John Tierney says that Advanced Placement classes and tests are a scam. These paragraphs stand out to me because they reflect my experience:
AP courses are not, in fact, remotely equivalent to the college-level courses they are said to approximate. Before teaching in a high school, I taught for almost 25 years at the college level, and almost every one of those years my responsibilities included some equivalent of an introductory American government course. The high-school AP course didn't begin to hold a candle to any of my college courses. My colleagues said the same was true in their subjects.The traditional monetary argument for AP courses -- that they can enable an ambitious and hardworking student to avoid a semester or even a year of college tuition through the early accumulation of credits -- often no longer holds.
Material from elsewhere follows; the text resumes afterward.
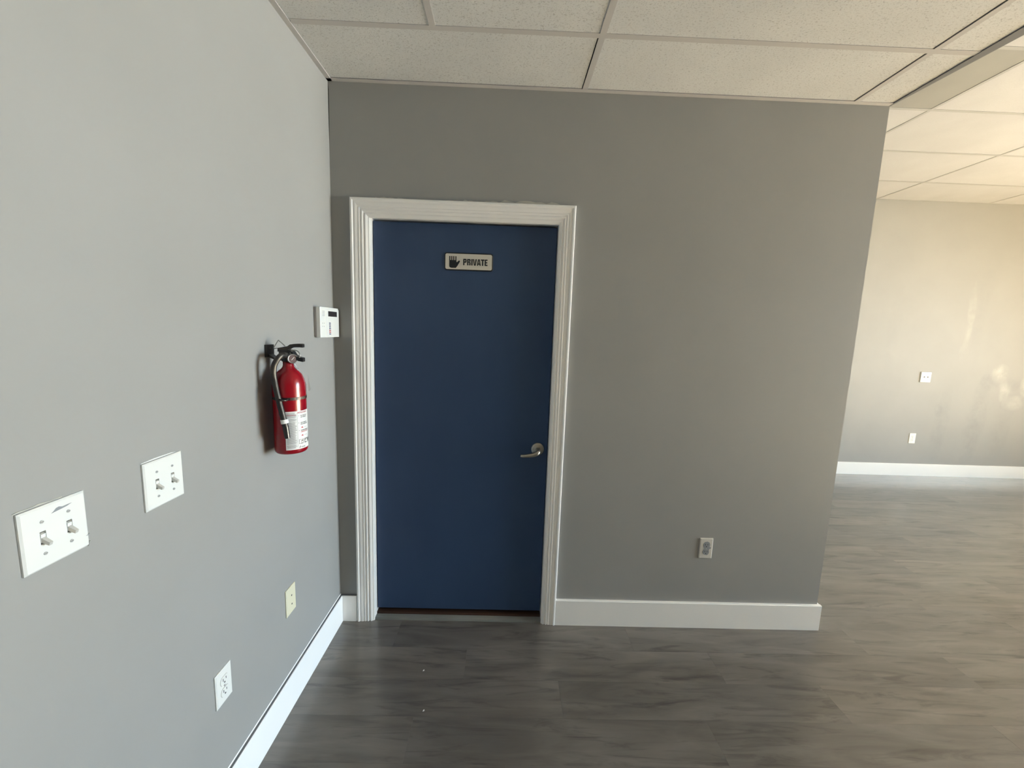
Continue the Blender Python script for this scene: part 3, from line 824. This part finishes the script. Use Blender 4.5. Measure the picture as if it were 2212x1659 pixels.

Increasingly, students don't receive college credit for high scores on AP courses; they simply are allowed to opt out of the introductory sequence in a major. And more and more students say that's a bad idea, and that they're better off taking their department's courses.
I took eight AP courses in high school (if I'm remembering right) and passed all my AP tests. In 1995 I did receive credit for those courses at UCLA as well as being allowed to skip many introductory classes. Because of my AP chemistry test score I didn't have to take any chemistry classes at UCLA, even though I was an engineering student. (I was excited at the time, but now I regret missing exposure to college chemistry.)
At least two of these AP classes were harmful to me: Calculus AB and Calculus BC. Because I aced these AP tests I received credit for two introductory quarters of calculus and was skipped straight to the third calc class of the series. I struggled to make sense of the course content and was relieved to pass the class with a C-. The two AP calculus classes I had passed had left me completely unprepared for the material. I also received a C grade on my next math class before I figured out that I wasn't stupid, I was just way behind the other students. It took a lot of studying and make-up work for me to bring my grades and my comprehension up to an acceptable level.
Those were the only C grades I ever received in college, and I blame them on the Advanced Placement classes.